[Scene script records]

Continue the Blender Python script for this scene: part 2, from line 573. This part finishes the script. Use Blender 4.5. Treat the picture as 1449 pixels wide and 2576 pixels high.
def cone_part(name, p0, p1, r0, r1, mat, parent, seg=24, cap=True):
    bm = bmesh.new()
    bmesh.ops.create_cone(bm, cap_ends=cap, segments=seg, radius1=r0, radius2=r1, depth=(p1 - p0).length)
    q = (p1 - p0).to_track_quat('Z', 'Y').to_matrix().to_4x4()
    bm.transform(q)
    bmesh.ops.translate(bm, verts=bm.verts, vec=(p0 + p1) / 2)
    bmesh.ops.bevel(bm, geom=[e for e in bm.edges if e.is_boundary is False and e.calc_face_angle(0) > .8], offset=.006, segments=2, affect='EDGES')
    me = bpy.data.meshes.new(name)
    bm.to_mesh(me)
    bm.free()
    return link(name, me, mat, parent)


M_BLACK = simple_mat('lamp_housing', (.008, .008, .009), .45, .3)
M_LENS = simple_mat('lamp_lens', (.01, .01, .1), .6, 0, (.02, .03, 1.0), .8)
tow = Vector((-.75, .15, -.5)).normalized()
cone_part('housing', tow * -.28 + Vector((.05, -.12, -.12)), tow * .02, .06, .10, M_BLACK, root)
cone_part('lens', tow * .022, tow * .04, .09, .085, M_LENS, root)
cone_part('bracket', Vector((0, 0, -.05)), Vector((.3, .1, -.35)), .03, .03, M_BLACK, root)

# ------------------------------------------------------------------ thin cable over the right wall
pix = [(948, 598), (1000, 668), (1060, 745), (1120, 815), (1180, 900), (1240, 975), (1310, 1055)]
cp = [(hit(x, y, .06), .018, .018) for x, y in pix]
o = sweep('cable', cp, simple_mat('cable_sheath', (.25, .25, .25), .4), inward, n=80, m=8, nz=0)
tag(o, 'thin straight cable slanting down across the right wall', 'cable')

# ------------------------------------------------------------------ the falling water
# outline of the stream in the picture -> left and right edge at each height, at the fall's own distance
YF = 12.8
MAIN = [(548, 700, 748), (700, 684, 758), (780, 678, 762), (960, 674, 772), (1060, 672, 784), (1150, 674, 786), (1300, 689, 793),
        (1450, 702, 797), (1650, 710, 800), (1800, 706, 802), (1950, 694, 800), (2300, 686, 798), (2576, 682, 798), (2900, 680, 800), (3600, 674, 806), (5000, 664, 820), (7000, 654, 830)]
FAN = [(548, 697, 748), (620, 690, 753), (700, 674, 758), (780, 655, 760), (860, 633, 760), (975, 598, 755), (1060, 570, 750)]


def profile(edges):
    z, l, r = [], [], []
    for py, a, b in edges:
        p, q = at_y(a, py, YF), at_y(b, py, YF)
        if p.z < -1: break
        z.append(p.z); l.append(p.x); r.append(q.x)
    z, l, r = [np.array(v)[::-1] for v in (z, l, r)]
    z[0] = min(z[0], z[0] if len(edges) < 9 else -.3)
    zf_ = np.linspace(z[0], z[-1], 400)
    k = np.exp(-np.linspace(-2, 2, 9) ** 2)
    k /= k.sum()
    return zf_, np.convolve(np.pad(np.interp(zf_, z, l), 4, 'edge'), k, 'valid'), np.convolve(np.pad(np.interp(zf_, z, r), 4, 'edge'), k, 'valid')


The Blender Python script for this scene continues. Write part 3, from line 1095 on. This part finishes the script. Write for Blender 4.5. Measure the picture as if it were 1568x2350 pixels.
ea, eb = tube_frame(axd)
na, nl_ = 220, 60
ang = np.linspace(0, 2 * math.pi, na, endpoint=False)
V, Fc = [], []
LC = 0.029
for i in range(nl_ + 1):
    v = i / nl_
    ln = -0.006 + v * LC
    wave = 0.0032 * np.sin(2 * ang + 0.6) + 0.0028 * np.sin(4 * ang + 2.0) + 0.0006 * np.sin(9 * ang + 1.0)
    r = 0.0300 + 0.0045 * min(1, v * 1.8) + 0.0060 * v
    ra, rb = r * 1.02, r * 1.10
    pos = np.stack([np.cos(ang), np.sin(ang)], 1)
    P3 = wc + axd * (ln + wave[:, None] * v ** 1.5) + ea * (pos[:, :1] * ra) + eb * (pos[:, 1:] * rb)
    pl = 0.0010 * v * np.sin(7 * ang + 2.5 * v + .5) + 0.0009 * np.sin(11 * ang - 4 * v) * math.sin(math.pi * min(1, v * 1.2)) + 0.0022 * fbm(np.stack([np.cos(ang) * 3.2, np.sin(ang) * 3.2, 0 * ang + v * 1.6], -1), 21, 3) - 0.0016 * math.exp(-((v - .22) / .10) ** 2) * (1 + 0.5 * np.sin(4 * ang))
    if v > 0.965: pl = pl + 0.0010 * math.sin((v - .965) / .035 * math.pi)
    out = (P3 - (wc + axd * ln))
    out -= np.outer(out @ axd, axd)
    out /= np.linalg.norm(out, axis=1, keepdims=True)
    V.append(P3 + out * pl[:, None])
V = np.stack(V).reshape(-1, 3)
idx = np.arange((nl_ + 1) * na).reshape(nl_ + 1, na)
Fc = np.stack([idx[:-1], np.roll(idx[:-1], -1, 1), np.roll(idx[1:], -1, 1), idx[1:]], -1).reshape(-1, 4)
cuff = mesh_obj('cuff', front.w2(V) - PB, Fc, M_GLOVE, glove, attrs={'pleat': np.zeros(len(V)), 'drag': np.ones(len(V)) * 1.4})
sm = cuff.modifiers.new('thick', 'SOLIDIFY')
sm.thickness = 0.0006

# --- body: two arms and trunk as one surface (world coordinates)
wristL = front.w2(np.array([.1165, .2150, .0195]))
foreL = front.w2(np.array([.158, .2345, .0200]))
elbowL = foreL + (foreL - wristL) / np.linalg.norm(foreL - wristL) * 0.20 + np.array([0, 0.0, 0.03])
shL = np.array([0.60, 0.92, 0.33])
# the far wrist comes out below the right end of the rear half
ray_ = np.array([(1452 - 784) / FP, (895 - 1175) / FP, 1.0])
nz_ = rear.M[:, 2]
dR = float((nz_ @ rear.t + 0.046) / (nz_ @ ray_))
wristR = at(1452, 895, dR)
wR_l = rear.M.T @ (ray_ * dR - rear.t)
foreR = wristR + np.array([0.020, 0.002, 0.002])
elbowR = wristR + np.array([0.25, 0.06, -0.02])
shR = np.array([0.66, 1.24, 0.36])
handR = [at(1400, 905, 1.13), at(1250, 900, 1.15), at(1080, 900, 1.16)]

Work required
Only the lines from the beginning of the material to the line containing "-.35)), .03, .03, M_BLACK, root)" should be echoed, verbatim and in full.

Result of this task
Continue the Blender Python script for this scene: part 2, from line 573. This part finishes the script. Use Blender 4.5. Treat the picture as 1449 pixels wide and 2576 pixels high.
def cone_part(name, p0, p1, r0, r1, mat, parent, seg=24, cap=True):
    bm = bmesh.new()
    bmesh.ops.create_cone(bm, cap_ends=cap, segments=seg, radius1=r0, radius2=r1, depth=(p1 - p0).length)
    q = (p1 - p0).to_track_quat('Z', 'Y').to_matrix().to_4x4()
    bm.transform(q)
    bmesh.ops.translate(bm, verts=bm.verts, vec=(p0 + p1) / 2)
    bmesh.ops.bevel(bm, geom=[e for e in bm.edges if e.is_boundary is False and e.calc_face_angle(0) > .8], offset=.006, segments=2, affect='EDGES')
    me = bpy.data.meshes.new(name)
    bm.to_mesh(me)
    bm.free()
    return link(name, me, mat, parent)


M_BLACK = simple_mat('lamp_housing', (.008, .008, .009), .45, .3)
M_LENS = simple_mat('lamp_lens', (.01, .01, .1), .6, 0, (.02, .03, 1.0), .8)
tow = Vector((-.75, .15, -.5)).normalized()
cone_part('housing', tow * -.28 + Vector((.05, -.12, -.12)), tow * .02, .06, .10, M_BLACK, root)
cone_part('lens', tow * .022, tow * .04, .09, .085, M_LENS, root)
cone_part('bracket', Vector((0, 0, -.05)), Vector((.3, .1, -.35)), .03, .03, M_BLACK, root)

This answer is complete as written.